Hence Yes: I believe that if Scotland is its own country, it’ll have a more representative democracy. We can answer Tony Benn’s question by pointing to the ballot box: if we elect a bunch of numpties we can boot them out without having to persuade millions of people in England first.  We simply don’t have that power under the current arrangement.

That’s what we need to think about, and it’d be helpful if everybody stopped shouting.

Writing on Bella Caledonia, David Greig makes some good points:

1) There are reasonable arguments for both sides. Most Yes voters have their private doubts as do No voters. The fruitful debate emerges when we share those doubts, not when we pretend to certainty.

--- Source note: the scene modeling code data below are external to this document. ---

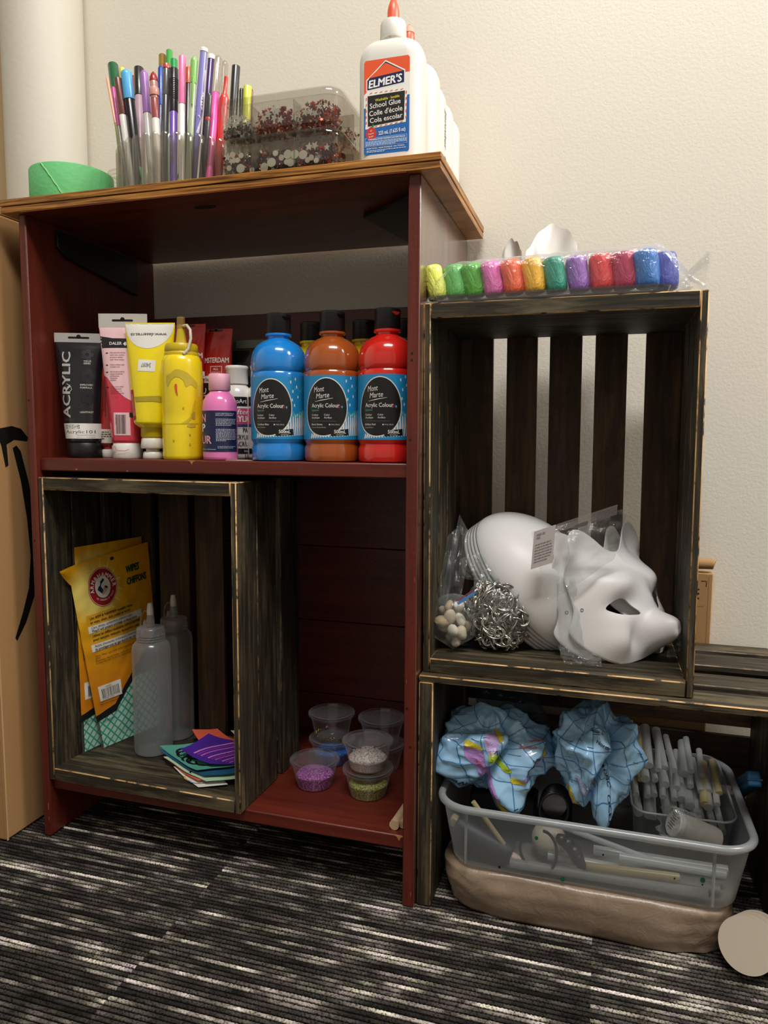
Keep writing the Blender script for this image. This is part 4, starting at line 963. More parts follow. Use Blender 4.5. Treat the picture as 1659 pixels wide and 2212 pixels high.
# red tubes behind
def red_tube(label, x, y, w_, zt, green):
    t, sf = tube_paint(label, x, y, 0, w_, .019, .03, zt, .004, '#b5201c', '#c33a30', hang=True, group=None)
    round_cap(t, .017, .017, 0, .026, '#e9e6df')
    lb = Label(sf, .003); h = w_/2-.0008
    lb.text('AMSTERDAM', h-.003, zt-.049, .0075, '#eeeae4', wd=.043, align='R', bold=.03)
    lb.rect(h-.030, zt-.066, h-.012, zt-.054, '#eeeae4'); lb.rect(h-.0293, zt-.0653, h-.0127, zt-.0547, '#b5201c'); lb.text('ALL', h-.021, zt-.060, .0035, '#eeeae4', align='C'); lb.text('ACRYLICS', h-.021, zt-.0642, .0022, '#eeeae4', align='C', wd=.014)
    lb.rect(-h+.002, zt-.078, h-.002, zt-.068, '#e9e5dc'); lb.text('Standard Series', h-.004, zt-.0755, .0048, '#2a2524', align='R', wd=.034, bold=.01)
    if green: lb.rect(-h+.004, .032, h-.006, zt-.078, '#2f9a3f'); lb.rect(-h+.003, zt-.082, h-.005, zt-.075, '#b9d9c9')
    else: lb.rect(-h+.003, .04, -.004, zt-.079, '#1d1b1c'); lb.text('ACRYLIC', -.011, .048, .010, '#e8e4dc', rot=PI/2, bold=.03)
    lb.build('label', t)
red_tube('red-topped acrylic tube with a green lower half behind the yellow bottle', .2040, .100, .060, .1950, True)
red_tube('red-topped acrylic tube behind the pink bottle, right of the green-banded one', .2450, .112, .052, .1885, False)
t, sf = tube_paint('dark green-black paint tube with a grey crimp and round snap at the back', .2760, .140, 0, .066, .024, .03, .1735, .013, '#20221f', '#4c4b42', hang=False)
round_cap(t, .02, .02, 0, .026, '#101110')
lb = Label(sf, .003); lb.text('VALUE SERIES', .004, .139, .0030, '#4a4c48', align='C', bold=.01); lb.text('BASICS', .004, .126, .0095, '#44463f', align='C', wd=.042, bold=.03); lb.build('label', t)
tag(MB().box((0, 0, 0), (.058, .004, .013)).build('grey_clip', flat('#5f675c', .4), smooth=.5, bevel=.001, loc=(.2640, .1335, ZS+.1625)), 'grey plastic strip lying across the dark tube at the back', 'strip')
# pink bottle
t = thing('paint_bottle', 'small pink pouring-paint bottle with a navy label and pale pink cap', 'paint bottle', (.2913, .036, ZS))
PK = flat('#e77cba', .22, coat=.4)
MB().lathe([(.0215, 0), (.0233, .0015), (.0236, .005), (.0236, .0700), (.0222, .0800), (.0182, .0875), (.0145, .0905), (.0135, .0925)], 56).build('body', PK, t, smooth=.8)
round_cap(t, .0147, .0144, .0935, .1165, '#e3a5b8')
lb = Label(cyl(.0238, .36, 0), .004)
lb.rect(-.030, .0115, .031, .0665, '#1b2348')
for s_, v, c in (('N', .0515, '#e8a3b2'), ('P', .0385, '#eee9ea'), ('UR', .0225, '#dfa0b4')): lb.text(s_, {'N': -.0265, 'P': -.0265, 'UR': -.0265}[s_], v, .0105, c, wd={'N': .0095, 'P': .0085, 'UR': .0185}[s_], bold=.07)
lb.text('GLOSS | INDOOR/OUTDOOR', -.0020, .0620, .0014, '#dcdde6', wd=.026, bold=.01); lb.text('BRILLANT | INTÉRIEUR', -.0020, .0597, .0014, '#dcdde6', wd=.024, bold=.01)
lb.greek(-.0020, .0555, .0270, .0009, 5, .0020, '#b9bccd', 4); lb.greek(-.0020, .0420, .0270, .0009, 9, .0019, '#b9bccd', 8); lb.greek(.000, .0190, .0270, .0009, 2, .0019, '#9ea2b8', 3)
lb.text('PRE-MIXED | PRÉMÉLANGÉ', -.0265, .0140, .0014, '#c7c9d6', wd=.024, bold=.01)
lb.build('label', t)
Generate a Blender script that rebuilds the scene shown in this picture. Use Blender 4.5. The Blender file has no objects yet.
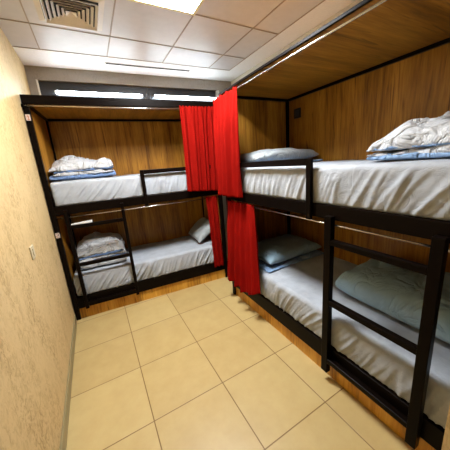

2) Try to stay future focused. We can’t ignore the past but lets not dwell on it. This is the 21st century. Surely on behalf of our children surely we can imagine what might be best for them, and not get bogged down in a hundred quid in tax here or there, or whatever economic argument happens to suit your side politically right now.

3) Whichever way this vote goes it’s going to be close and we’re all going to have to live together in the same country afterwards. It will do no good if this debate is characterised by contempt or name calling. There’s no value in building up a new us and them, or fomenting new grudges. If either side feels defeated or humiliated in 2014 we will all be storing up serious trouble for the future.

I particularly agree with this bit:

The things which matter to me – a sustainable future for my kids; a compassionate political system, the best education, health and economic opportunity for every citizen, imaginative and flexible policy-making, stronger communities, progressive tax… It seems to me that all these things are much more likely to be realised in an independent Scotland than they are within the United Kingdom as it currently stands.

But if the Unionists can put forward a more positive proposal I’m genuinely open to changing my mind.